> **Records supplied**
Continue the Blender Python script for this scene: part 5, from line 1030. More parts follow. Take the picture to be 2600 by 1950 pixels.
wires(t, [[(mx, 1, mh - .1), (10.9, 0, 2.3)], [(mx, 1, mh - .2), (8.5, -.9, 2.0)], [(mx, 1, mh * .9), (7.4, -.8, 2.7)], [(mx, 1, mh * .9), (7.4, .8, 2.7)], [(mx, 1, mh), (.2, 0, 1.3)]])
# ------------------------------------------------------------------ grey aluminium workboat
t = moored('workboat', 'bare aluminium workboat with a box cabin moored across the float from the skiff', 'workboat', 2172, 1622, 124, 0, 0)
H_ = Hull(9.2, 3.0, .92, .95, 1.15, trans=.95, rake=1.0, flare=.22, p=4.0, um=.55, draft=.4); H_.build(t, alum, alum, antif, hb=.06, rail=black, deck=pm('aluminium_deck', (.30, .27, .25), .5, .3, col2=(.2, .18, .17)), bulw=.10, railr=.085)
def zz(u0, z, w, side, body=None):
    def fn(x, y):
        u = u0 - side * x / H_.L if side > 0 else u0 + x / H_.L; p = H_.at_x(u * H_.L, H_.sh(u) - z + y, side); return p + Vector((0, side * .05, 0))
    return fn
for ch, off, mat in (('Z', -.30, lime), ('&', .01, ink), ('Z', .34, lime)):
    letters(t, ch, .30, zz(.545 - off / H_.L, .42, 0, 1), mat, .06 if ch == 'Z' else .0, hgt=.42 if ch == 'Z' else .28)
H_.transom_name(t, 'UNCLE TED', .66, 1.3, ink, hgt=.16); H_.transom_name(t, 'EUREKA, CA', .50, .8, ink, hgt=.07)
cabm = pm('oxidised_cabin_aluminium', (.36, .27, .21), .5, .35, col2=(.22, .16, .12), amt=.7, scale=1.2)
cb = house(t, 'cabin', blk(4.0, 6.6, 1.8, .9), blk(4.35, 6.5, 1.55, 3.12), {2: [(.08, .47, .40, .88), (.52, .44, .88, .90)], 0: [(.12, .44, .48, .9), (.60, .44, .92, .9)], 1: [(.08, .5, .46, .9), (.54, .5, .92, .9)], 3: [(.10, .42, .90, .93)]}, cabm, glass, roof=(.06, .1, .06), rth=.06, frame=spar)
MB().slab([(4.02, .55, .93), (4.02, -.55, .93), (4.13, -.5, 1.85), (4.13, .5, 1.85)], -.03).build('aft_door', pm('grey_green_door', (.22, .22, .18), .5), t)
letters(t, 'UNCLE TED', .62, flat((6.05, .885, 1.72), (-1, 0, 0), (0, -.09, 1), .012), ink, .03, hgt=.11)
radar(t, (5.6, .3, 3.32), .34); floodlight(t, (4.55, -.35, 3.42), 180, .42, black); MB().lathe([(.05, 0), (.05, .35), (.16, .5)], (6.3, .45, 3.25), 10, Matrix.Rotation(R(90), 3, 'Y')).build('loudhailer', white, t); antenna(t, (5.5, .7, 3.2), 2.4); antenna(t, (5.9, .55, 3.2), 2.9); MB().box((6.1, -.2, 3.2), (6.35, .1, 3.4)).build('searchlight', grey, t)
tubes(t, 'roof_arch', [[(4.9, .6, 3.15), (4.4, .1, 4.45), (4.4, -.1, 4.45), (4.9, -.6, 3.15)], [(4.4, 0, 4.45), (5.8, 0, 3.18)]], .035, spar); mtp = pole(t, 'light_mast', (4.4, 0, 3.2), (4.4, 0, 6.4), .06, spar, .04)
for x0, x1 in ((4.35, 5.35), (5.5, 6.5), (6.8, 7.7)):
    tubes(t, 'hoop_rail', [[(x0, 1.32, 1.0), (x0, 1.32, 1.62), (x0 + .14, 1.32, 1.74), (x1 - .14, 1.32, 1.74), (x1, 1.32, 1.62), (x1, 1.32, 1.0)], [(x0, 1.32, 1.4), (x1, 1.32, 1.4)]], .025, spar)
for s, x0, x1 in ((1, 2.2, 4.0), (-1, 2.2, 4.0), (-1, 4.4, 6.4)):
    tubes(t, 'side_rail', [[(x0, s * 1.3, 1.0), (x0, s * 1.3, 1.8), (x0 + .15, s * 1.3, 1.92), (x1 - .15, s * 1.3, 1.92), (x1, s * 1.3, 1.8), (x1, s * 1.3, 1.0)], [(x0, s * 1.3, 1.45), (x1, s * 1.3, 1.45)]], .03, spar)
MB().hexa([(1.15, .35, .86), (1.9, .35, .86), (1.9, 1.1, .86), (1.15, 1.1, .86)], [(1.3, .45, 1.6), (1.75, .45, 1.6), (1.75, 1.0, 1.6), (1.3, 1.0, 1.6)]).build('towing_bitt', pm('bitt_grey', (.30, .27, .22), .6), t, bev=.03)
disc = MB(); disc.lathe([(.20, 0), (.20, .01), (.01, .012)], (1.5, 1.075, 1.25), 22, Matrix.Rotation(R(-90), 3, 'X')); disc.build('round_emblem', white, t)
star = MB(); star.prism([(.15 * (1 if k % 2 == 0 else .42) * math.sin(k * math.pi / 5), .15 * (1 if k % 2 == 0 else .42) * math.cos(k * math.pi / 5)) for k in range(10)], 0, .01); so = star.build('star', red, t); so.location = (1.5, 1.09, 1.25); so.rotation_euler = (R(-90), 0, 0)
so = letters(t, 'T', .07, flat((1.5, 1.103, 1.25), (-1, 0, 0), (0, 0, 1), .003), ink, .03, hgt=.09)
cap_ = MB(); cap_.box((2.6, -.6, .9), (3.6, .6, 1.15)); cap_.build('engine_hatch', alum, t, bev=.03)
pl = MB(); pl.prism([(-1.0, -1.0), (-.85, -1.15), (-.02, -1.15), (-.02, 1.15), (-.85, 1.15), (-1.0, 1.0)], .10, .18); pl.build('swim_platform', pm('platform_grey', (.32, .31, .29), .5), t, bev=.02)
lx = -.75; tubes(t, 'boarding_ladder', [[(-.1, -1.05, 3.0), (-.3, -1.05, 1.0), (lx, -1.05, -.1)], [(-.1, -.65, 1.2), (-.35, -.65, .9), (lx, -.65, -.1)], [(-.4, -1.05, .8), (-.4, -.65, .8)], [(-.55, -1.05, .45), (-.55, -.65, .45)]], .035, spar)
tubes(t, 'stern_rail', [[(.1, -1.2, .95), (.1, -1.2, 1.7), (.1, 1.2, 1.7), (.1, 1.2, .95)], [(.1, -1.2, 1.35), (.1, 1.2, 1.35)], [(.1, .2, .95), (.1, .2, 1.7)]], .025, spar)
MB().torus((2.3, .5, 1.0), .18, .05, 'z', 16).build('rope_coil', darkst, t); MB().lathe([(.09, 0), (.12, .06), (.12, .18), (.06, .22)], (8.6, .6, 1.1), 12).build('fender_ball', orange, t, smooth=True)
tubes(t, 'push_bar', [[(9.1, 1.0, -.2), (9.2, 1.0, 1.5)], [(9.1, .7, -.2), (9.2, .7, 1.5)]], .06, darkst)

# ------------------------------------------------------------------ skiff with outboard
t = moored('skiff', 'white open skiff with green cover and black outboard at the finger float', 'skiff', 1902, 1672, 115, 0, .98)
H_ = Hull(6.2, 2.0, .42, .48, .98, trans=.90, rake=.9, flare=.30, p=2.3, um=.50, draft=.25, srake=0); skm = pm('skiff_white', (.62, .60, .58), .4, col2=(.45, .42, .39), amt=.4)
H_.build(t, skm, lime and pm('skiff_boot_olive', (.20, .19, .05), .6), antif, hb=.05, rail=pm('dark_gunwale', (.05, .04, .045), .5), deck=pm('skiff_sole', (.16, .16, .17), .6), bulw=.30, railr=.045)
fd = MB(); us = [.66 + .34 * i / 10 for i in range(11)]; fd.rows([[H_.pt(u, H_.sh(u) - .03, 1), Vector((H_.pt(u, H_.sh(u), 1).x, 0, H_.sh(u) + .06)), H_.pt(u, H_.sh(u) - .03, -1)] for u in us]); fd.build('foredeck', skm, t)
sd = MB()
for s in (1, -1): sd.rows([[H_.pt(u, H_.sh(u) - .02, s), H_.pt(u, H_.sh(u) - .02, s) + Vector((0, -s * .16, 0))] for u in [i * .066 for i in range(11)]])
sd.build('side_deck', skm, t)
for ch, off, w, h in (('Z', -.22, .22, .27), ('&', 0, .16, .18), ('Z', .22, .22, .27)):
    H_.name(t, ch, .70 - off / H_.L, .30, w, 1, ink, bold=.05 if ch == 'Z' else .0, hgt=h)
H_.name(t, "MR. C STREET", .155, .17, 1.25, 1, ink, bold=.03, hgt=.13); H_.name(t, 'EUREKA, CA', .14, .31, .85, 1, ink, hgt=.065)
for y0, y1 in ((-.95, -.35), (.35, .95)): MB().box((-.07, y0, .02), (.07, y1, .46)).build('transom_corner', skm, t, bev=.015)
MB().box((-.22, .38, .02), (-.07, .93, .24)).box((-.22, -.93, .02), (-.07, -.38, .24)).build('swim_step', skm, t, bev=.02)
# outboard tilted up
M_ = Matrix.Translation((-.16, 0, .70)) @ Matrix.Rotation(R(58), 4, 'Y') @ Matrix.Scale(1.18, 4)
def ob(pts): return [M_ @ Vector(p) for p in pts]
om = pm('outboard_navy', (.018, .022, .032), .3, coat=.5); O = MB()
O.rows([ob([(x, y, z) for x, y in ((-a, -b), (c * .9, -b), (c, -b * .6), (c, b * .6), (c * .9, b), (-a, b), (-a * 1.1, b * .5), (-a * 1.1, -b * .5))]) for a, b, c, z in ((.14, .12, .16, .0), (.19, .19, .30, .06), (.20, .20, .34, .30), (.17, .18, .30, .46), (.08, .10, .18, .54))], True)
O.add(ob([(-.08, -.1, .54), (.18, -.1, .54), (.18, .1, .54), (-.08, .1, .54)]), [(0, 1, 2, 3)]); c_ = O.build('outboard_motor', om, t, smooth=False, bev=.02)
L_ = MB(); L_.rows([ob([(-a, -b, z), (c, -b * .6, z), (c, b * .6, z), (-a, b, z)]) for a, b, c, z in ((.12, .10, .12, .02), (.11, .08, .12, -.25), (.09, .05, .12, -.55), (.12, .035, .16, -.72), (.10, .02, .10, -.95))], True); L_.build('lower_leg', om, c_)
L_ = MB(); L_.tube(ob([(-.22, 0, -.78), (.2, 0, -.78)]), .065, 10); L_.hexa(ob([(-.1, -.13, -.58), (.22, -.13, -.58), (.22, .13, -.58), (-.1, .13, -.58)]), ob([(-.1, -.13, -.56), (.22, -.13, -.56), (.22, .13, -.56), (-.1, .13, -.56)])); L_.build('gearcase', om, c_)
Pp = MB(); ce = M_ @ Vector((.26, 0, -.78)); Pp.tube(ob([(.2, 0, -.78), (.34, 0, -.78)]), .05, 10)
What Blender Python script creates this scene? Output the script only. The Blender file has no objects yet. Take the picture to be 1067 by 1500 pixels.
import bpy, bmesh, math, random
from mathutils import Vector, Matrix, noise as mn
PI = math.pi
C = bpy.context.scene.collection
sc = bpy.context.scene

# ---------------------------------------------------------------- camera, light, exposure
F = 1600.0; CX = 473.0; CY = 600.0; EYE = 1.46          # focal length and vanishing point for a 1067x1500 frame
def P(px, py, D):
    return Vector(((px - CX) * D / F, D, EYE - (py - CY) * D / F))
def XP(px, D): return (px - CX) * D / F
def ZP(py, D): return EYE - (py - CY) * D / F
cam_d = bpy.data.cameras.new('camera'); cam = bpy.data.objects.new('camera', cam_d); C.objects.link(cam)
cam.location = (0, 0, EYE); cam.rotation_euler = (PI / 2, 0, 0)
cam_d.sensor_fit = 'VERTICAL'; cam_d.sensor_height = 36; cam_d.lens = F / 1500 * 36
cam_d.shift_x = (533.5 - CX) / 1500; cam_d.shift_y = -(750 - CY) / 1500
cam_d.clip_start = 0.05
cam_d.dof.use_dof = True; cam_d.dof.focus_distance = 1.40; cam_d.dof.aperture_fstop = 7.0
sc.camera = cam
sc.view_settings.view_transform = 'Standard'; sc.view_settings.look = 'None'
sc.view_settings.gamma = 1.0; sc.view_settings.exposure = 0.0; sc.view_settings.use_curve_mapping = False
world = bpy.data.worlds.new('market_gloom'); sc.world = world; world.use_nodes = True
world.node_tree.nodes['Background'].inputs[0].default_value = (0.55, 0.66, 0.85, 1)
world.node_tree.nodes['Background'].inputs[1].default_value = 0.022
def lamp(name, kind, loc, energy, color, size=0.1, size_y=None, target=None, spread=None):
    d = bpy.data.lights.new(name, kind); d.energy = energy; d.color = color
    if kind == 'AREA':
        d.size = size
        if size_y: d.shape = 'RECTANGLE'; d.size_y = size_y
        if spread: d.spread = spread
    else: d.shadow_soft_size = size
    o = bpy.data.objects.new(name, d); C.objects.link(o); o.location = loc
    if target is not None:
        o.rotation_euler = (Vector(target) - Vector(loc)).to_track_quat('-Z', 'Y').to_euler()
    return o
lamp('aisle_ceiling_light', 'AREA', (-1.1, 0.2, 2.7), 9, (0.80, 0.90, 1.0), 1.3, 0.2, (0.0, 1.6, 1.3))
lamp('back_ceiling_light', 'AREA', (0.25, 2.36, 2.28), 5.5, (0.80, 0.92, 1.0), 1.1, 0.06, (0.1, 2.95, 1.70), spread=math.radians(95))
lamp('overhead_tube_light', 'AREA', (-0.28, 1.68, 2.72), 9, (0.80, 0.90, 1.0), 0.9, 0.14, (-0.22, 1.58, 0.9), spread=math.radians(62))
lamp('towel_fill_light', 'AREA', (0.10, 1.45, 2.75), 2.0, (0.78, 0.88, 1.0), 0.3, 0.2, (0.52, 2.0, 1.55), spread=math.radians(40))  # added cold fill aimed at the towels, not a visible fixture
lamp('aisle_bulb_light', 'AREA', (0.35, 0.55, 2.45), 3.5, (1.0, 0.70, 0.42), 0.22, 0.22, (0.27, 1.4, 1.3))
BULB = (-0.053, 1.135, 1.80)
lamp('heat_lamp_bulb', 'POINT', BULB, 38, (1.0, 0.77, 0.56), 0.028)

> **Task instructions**
Each line from the line containing "What Blender Python" through the line containing "sc = bpy.context.scene" is to be transcribed exactly, and no other line.

> **Solution**
What Blender Python script creates this scene? Output the script only. The Blender file has no objects yet. Take the picture to be 1067 by 1500 pixels.
import bpy, bmesh, math, random
from mathutils import Vector, Matrix, noise as mn
PI = math.pi
C = bpy.context.scene.collection
sc = bpy.context.scene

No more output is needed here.